La ópera prima del actor francés Xavier Legrand, que ya había abordado el tema de la violencia de género en su cortometraje Antes de perderlo todo (2012), resulta un visionado difícil pero necesario. En la primera escena, el relato nos sitúa en un juzgado de familia en el cual una pareja divorciada negocia los términos de la custodia de sus hijos. El estilo documental característico de este comienzo, con múltiples intervenciones y largos parlamentos de los abogados de las partes, la jueza y los propios involucrados, cede ante lo que, con el correr de la narración, irá mutando del drama familiar hacia un denso thriller.
Con una cámara posicionada a corta distancia de los personajes y una puesta en escena marcadamente realista que remite al cine de los hermanos Dardenne, el director logra sumergirnos en los entretelones de una disputa familiar que lentamente expone su trasfondo violento. Esto se debe a que Antoine, el padre (interpretado por Denis Ménochet), es un hombre que si bien se presenta ante la jueza como un caso ejemplar, maltrata psicológica y fisicamente tanto a su expareja Miriam (Léa Drucker) como a sus dos hijos, especialmente a Julien (Thomas Gioria), de 11 años. Esta faceta del personaje, que emerge de forma progresiva, comienza a salir a la luz cuando Antoine recoge a su hijo en su tiempo de custodia y lo presiona para saber más sobre la actual situación de su madre.
Es difícil imaginar un escenario peor para Julien, este niño que debe soportar estoicamente cómo su padre descarga sus frustraciones personales contra él, siendo incapaz de defenderse. El miedo y la impotencia que siente el niño (que la cámara expone en todo su esplendor a través de planos cortos sobre el rostro de Julien) van en aumento a medida que la figura del padre resulta cada vez más amenazante para el círculo familiar. Esa sensación de temor y angustia se transmite a su vez al espectador, resultando en un relato cotidiano muy potente, por su verosimilitud y cercanía. Es interesante cómo la película presenta indicios del carácter agresivo de Antoine (primero con su hijo y luego con su expareja), elementos que al ser trabajados en dosis cada vez mayores generan una agobiante expectativa por un desenlace que, aunque resulte previsible, produce un impacto dramático pocas veces visto en pantalla.

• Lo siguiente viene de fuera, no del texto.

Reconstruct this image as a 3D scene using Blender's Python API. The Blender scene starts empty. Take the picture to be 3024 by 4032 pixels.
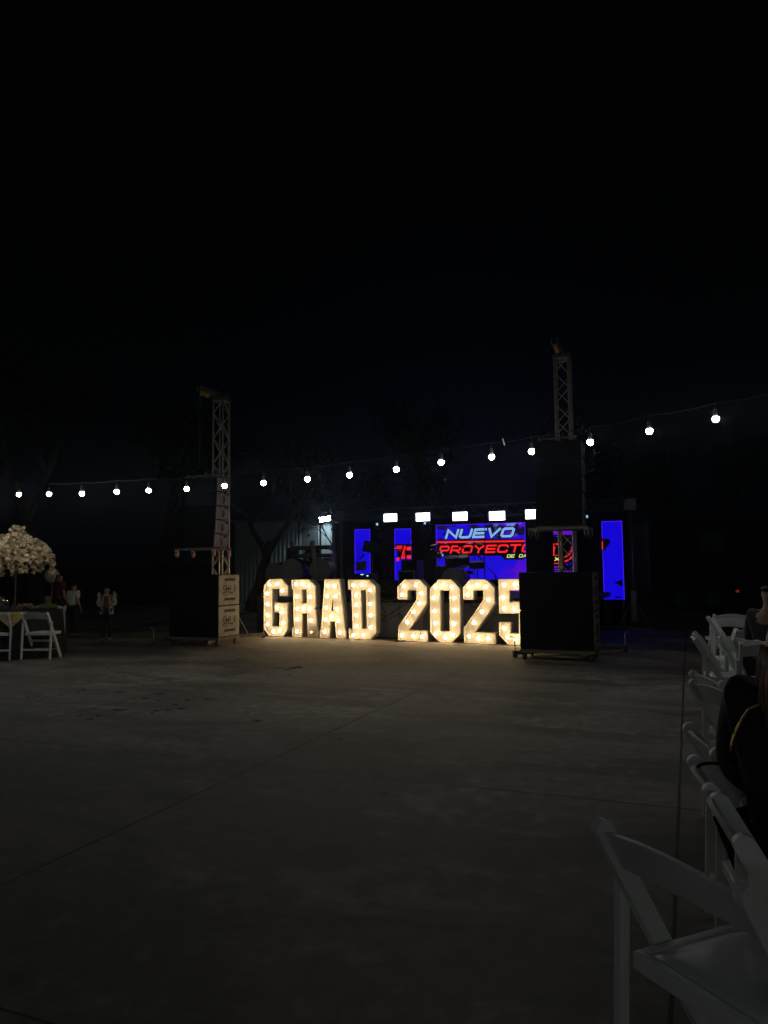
import bpy, bmesh, math, random
from mathutils import Vector, Matrix
from mathutils.geometry import tessellate_polygon
random.seed(7)
R = math.radians
sc = bpy.context.scene
COL = sc.collection

# ------------------------------------------------------------------ camera
F, HCAM, HOR, ROLL = 2950.0, 1.42, 2238.0, R(0.6)
PITCH = math.atan((HOR - 2016) / F)
_R = Vector((1, 0, 0)); _D = Vector((0, math.cos(PITCH), math.sin(PITCH))); _U = Vector((0, -math.sin(PITCH), math.cos(PITCH)))
CAM = Vector((0, 0, HCAM))
cam = bpy.data.objects.new('camera', bpy.data.cameras.new('camera')); COL.objects.link(cam)
xc = _R * math.cos(ROLL) - _U * math.sin(ROLL); yc = _R * math.sin(ROLL) + _U * math.cos(ROLL); zc = -_D
M = Matrix((xc, yc, zc)).transposed().to_4x4(); M.translation = CAM
cam.matrix_world = M
cam.data.sensor_fit = 'VERTICAL'; cam.data.sensor_height = 36.0; cam.data.lens = 36.0 * F / 4032.0
cam.data.clip_start = 0.05; cam.data.clip_end = 600
sc.camera = cam

# ------------------------------------------------------------------ sky, exposure
w = bpy.data.worlds.new('World'); sc.world = w; w.use_nodes = True
nt = w.node_tree; nt.nodes.clear()
wo = nt.nodes.new('ShaderNodeOutputWorld'); bg = nt.nodes.new('ShaderNodeBackground')
tc = nt.nodes.new('ShaderNodeTexCoord'); sx = nt.nodes.new('ShaderNodeSeparateXYZ'); rmp = nt.nodes.new('ShaderNodeValToRGB')
nt.links.new(tc.outputs['Generated'], sx.inputs[0]); nt.links.new(sx.outputs['Z'], rmp.inputs[0])
rmp.color_ramp.elements[0].position = 0.0; rmp.color_ramp.elements[0].color = (0.0004, 0.0007, 0.0009, 1)
rmp.color_ramp.elements[1].position = 0.55; rmp.color_ramp.elements[1].color = (0.0002, 0.0003, 0.0005, 1)
dt = nt.nodes.new('ShaderNodeVectorMath'); dt.operation = 'DOT_PRODUCT'; dt.inputs[1].default_value = Vector((0.10, 0.97, 0.13)).normalized()
pw = nt.nodes.new('ShaderNodeMath'); pw.operation = 'POWER'; pw.use_clamp = True; pw.inputs[1].default_value = 60.0
gm = nt.nodes.new('ShaderNodeMix'); gm.data_type = 'RGBA'; gm.blend_type = 'ADD'; gm.inputs[7].default_value = (0.0003, 0.0007, 0.0024, 1)  # blue glow of the air over the stage, put into the sky colour
nt.links.new(tc.outputs['Generated'], dt.inputs[0]); nt.links.new(dt.outputs['Value'], pw.inputs[0]); nt.links.new(pw.outputs[0], gm.inputs[0])
nt.links.new(rmp.outputs[0], gm.inputs[6]); nt.links.new(gm.outputs[2], bg.inputs[0]); bg.inputs[1].default_value = 1.0
nt.links.new(bg.outputs[0], wo.inputs[0])
fill_sun = bpy.data.lights.new('night_fill', 'SUN'); fill_sun.energy = 0.012; fill_sun.angle = R(35); fill_sun.color = (0.86, 0.95, 1.0)  # added dim fill for floor and chairs, no moon in view
mo = bpy.data.objects.new('night_fill', fill_sun); COL.objects.link(mo)
mo.rotation_euler = Vector((0.65, 0.45, -0.60)).to_track_quat('-Z', 'Y').to_euler()
sc.view_settings.view_transform = 'Standard'; sc.view_settings.look = 'None'
sc.view_settings.exposure = 0.0; sc.view_settings.gamma = 1.0
sc.cycles.use_light_tree = True
sc.cycles.max_bounces = 6
sc.cycles.sample_clamp_indirect = 4.0

# ------------------------------------------------------------------ pixel <-> world
def ray(u, v):
    x = (u - 1512) / F; y = -(v - 2016) / F
    return _R * (x * math.cos(ROLL) + y * math.sin(ROLL)) + _U * (-x * math.sin(ROLL) + y * math.cos(ROLL)) + _D
def onz(u, v, z=0.0):
    d = ray(u, v); return CAM + d * ((z - HCAM) / d.z)
def ony(u, v, dep):
    d = ray(u, v); return CAM + d * (dep / d.y)
YAW = R(-22.02)
E1 = Vector((math.cos(YAW), math.sin(YAW), 0)); E2 = Vector((-math.sin(YAW), math.cos(YAW), 0))
def onplane(u, v, c, e1=E1, e2=E2):
    d = ray(u, v); t = c / d.dot(e2); p = CAM + d * t
    return p.dot(e1), p.z
def W(a, b, z=0.0): return E1 * a + E2 * b + Vector((0, 0, z))

# ------------------------------------------------------------------ materials
MC = {}
def mat(name, col, rough=0.6, metal=0.0, var=0.12, scale=6.0, bump=0.0, spec=0.5, coat=0.0):
    if name in MC: return MC[name]
    m = bpy.data.materials.new(name); m.use_nodes = True; MC[name] = m
    t = m.node_tree; b = t.nodes['Principled BSDF']
    b.inputs['Roughness'].default_value = rough; b.inputs['Metallic'].default_value = metal
    b.inputs['Specular IOR Level'].default_value = spec; b.inputs['Coat Weight'].default_value = coat
    c = t.nodes.new('ShaderNodeTexCoord'); n = t.nodes.new('ShaderNodeTexNoise'); r = t.nodes.new('ShaderNodeValToRGB')
    n.inputs['Scale'].default_value = scale; n.inputs['Detail'].default_value = 6
    t.links.new(c.outputs['Object'], n.inputs['Vector']); t.links.new(n.outputs['Fac'], r.inputs[0])
    r.color_ramp.elements[0].position = 0.3; r.color_ramp.elements[1].position = 0.7
    r.color_ramp.elements[0].color = (*[x * (1 - var) for x in col], 1)
    r.color_ramp.elements[1].color = (*[min(1, x * (1 + var)) for x in col], 1)
    t.links.new(r.outputs[0], b.inputs['Base Color'])
    mr = t.nodes.new('ShaderNodeMapRange'); mr.inputs[3].default_value = max(0.03, rough - 0.08); mr.inputs[4].default_value = min(1, rough + 0.1)
    t.links.new(n.outputs['Fac'], mr.inputs[0]); t.links.new(mr.outputs[0], b.inputs['Roughness'])
    if bump:
        bp = t.nodes.new('ShaderNodeBump'); bp.inputs['Strength'].default_value = bump; bp.inputs['Distance'].default_value = 0.01
        n2 = t.nodes.new('ShaderNodeTexNoise'); n2.inputs['Scale'].default_value = scale * 8
        t.links.new(c.outputs['Object'], n2.inputs['Vector'])
        t.links.new(n2.outputs['Fac'], bp.inputs['Height']); t.links.new(bp.outputs[0], b.inputs['Normal'])
    return m
def emis(name, col, strength):
    if name in MC: return MC[name]
    m = bpy.data.materials.new(name); m.use_nodes = True; MC[name] = m
    t = m.node_tree; t.nodes.clear()
    o = t.nodes.new('ShaderNodeOutputMaterial'); e = t.nodes.new('ShaderNodeEmission')
    e.inputs[0].default_value = (*col, 1); e.inputs[1].default_value = strength
    t.links.new(e.outputs[0], o.inputs[0]); return m

# ------------------------------------------------------------------ mesh builder
class MB:
    def __init__(s): s.v = []; s.f = []
    def add(s, vs, fs, M=None):
        o = len(s.v)
        for p in vs:
            p = Vector(p); s.v.append(M @ p if M is not None else p)
        s.f += [tuple(i + o for i in f) for f in fs]
        return s
    def box(s, x0, x1, y0, y1, z0, z1, M=None):
        vs = [(x, y, z) for z in (z0, z1) for y in (y0, y1) for x in (x0, x1)]
        return s.add(vs, [(0, 2, 3, 1), (4, 5, 7, 6), (0, 1, 5, 4), (2, 6, 7, 3), (0, 4, 6, 2), (1, 3, 7, 5)], M)
    def tube(s, p0, p1, r, n=8, r1=None, cap=True):
        p0 = Vector(p0); p1 = Vector(p1); d = (p1 - p0)
        if d.length < 1e-6: return s
        q = d.to_track_quat('Z', 'Y').to_matrix(); r1 = r if r1 is None else r1
        vs = []
        for p, rr in ((p0, r), (p1, r1)):
            for k in range(n):
                a = 2 * math.pi * k / n; vs.append(p + q @ Vector((rr * math.cos(a), rr * math.sin(a), 0)))
        fs = [(k, (k + 1) % n, n + (k + 1) % n, n + k) for k in range(n)]
        if cap: fs += [tuple(range(n - 1, -1, -1)), tuple(range(n, 2 * n))]
        return s.add(vs, fs)
    def path(s, pts, r, n=6):
        pts = [Vector(p) for p in pts]; vs = []; m = len(pts); prev = None
        for i, p in enumerate(pts):
            d = (pts[min(i + 1, m - 1)] - pts[max(i - 1, 0)]).normalized()
            if prev is None:
                a = Vector((0, 0, 1)) if abs(d.z) < 0.9 else Vector((1, 0, 0)); x = d.cross(a).normalized()
            else:
                x = (prev - d * prev.dot(d)).normalized()
            prev = x; y = d.cross(x); rr = r[i] if isinstance(r, (list, tuple)) else r
            for k in range(n):
                a = 2 * math.pi * k / n; vs.append(p + x * rr * math.cos(a) + y * rr * math.sin(a))
        fs = [(i * n + k, i * n + (k + 1) % n, (i + 1) * n + (k + 1) % n, (i + 1) * n + k) for i in range(m - 1) for k in range(n)]
        fs += [tuple(range(n - 1, -1, -1)), tuple(range((m - 1) * n, m * n))]
        return s.add(vs, fs)
    def lathe(s, prof, n=20, M=None):
        m = len(prof); vs = [(r * math.cos(2 * math.pi * k / n), r * math.sin(2 * math.pi * k / n), z) for r, z in prof for k in range(n)]
        fs = [(i * n + k, i * n + (k + 1) % n, (i + 1) * n + (k + 1) % n, (i + 1) * n + k) for i in range(m - 1) for k in range(n)]
        fs += [tuple(range(n - 1, -1, -1)), tuple(range((m - 1) * n, m * n))]
        return s.add(vs, fs, M)
    def sphere(s, c, r, n=12, m=8, sz=1.0):
        c = Vector(c); prof = [(max(1e-4, r * math.sin(math.pi * i / m)), -r * sz * math.cos(math.pi * i / m)) for i in range(m + 1)]
        return s.lathe(prof, n, Matrix.Translation(c))
    def prism(s, poly, d0, d1, axis='y', holes=(), M=None):
        """poly in 2D; axis is the extrusion direction. (x,z)->y ; (y,z)->x ; (x,y)->z"""
        loops = [list(poly)] + [list(h) for h in holes]
        f3 = {'y': lambda a, b, d: (a, d, b), 'x': lambda a, b, d: (d, a, b), 'z': lambda a, b, d: (a, b, d)}[axis]
        flat = [p for l in loops for p in l]; n = len(flat)
        tris = tessellate_polygon([[Vector((p[0], p[1], 0)) for p in l] for l in loops])
        vs = [f3(*p, d0) for p in flat] + [f3(*p, d1) for p in flat]
        fs = [tuple(t) for t in tris] + [tuple(i + n for i in reversed(t)) for t in tris]
        o = 0
        for l in loops:
            k = len(l)
            for i in range(k): j = (i + 1) % k; fs.append((o + i, o + j, n + o + j, n + o + i))
            o += k
        return s.add(vs, fs, M)
    def build(s, name, m, parent=None, smooth=False, bevel=0.0, fix=True):
        me = bpy.data.meshes.new(name); me.from_pydata([tuple(p) for p in s.v], [], s.f)
        if fix:
            bm = bmesh.new(); bm.from_mesh(me); bmesh.ops.recalc_face_normals(bm, faces=bm.faces); bm.to_mesh(me); bm.free()
        if smooth:
            for p in me.polygons: p.use_smooth = True
        me.materials.append(m)
        o = bpy.data.objects.new(name, me); COL.objects.link(o)
        if parent is not None: o.parent = parent
        if bevel:
            b = o.modifiers.new('bevel', 'BEVEL'); b.width = bevel; b.segments = 2; b.limit_method = 'ANGLE'; b.angle_limit = R(40)
        return o
def tag(o, label, cat, group=None):
    o['label'] = label; o['category'] = cat
    if group: o['group'] = group
    return o
def thing(name, label, cat, loc=(0, 0, 0), rz=0.0, group=None):
    o = bpy.data.objects.new(name, None); COL.objects.link(o); o.location = loc; o.rotation_euler = (0, 0, rz)
    o.empty_display_size = 0.1
    return tag(o, label, cat, group)
def struct(o, kind='structure'): o['kind'] = kind; return o
KIDS = {}
def copy_thing(root, loc, rz, label, group=None):
    def rec(o, par):
        c = o.copy(); COL.objects.link(c); c.parent = par
        for ch in o.children: rec(ch, c)
        return c
    r = rec(root, None); r.location = loc; r.rotation_euler = (0, 0, rz); r['label'] = label
    if group: r['group'] = group
    return r
def text_mesh(txt, shear=0.0, offset=0.0, space=1.0):
    cu = bpy.data.curves.new('t', 'FONT'); cu.body = txt; cu.shear = shear; cu.offset = offset; cu.space_character = space; cu.resolution_u = 3
    ob = bpy.data.objects.new('t', cu); COL.objects.link(ob)
    dg = bpy.context.evaluated_depsgraph_get(); dg.update()
    me = bpy.data.meshes.new_from_object(ob.evaluated_get(dg)); bpy.data.objects.remove(ob)
    vs = [v.co.copy() for v in me.vertices]; fs = [tuple(p.vertices) for p in me.polygons]
    return vs, fs
def text_box(txt, x0, x1, z0, z1, y, y1, shear=0.0, offset=0.0, slope=0.0, space=1.0, ref=None):
    """letters as thin solid mesh in the x/z plane filling the box; slope = rise of the baseline; ref = measuring offset"""
    vs, fs = text_mesh(txt, shear, offset, space)
    rv, _ = text_mesh(txt, shear, ref if ref is not None else offset, space)
    ax = min(v.x for v in rv); bx = max(v.x for v in rv); az = min(v.y for v in rv); bz = max(v.y for v in rv)
    out = [Vector((x0 + (v.x - ax) / (bx - ax) * (x1 - x0), y, z0 + (v.y - az) / (bz - az) * (z1 - z0))) for v in vs]
    for p in out: p.z += slope * (p.x - x0)
    mb = MB(); mb.add(out, fs); mb.add([p + Vector((0, y1 - y, 0)) for p in out], [tuple(reversed(f)) for f in fs])
    # side walls along the boundary edges
    from collections import Counter
    cnt = Counter(); 
    for f in fs:
        for i in range(len(f)): cnt[tuple(sorted((f[i], f[(i + 1) % len(f)])))] += 1
    n = len(out)
    mb.f += [(a, b, n + b, n + a) for (a, b), c in cnt.items() if c == 1]
    return mb
def clip_x(o, xmin=None, xmax=None, zmin=None, zmax=None):
    bm = bmesh.new(); bm.from_mesh(o.data)
    for co, no in (((xmin, 0, 0), (-1, 0, 0)), ((xmax, 0, 0), (1, 0, 0)), ((0, 0, zmin), (0, 0, -1)), ((0, 0, zmax), (0, 0, 1))):
        if None in co: continue
        bmesh.ops.bisect_plane(bm, geom=bm.verts[:] + bm.edges[:] + bm.faces[:], plane_co=co, plane_no=no, clear_outer=True)
    bm.to_mesh(o.data); bm.free()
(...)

Hay, por parte de Legrand, un trabajo minucioso en lo que respecta al manejo de la tensión, además de una búsqueda por hacer de los primeros planos, el montaje y las acciones con pocos diálogos su principal recurso expresivo. Sin intención de dar detalles del argumento, resta decir que el desarrollo en clave de suspenso de la última parte del filme refleja un dominio superlativo del lenguaje audiovisual y exhibe las posibilidades narrativas muchas veces soslayadas del medio cinematográfico, lo que augura una prometedora carrera para el realizador.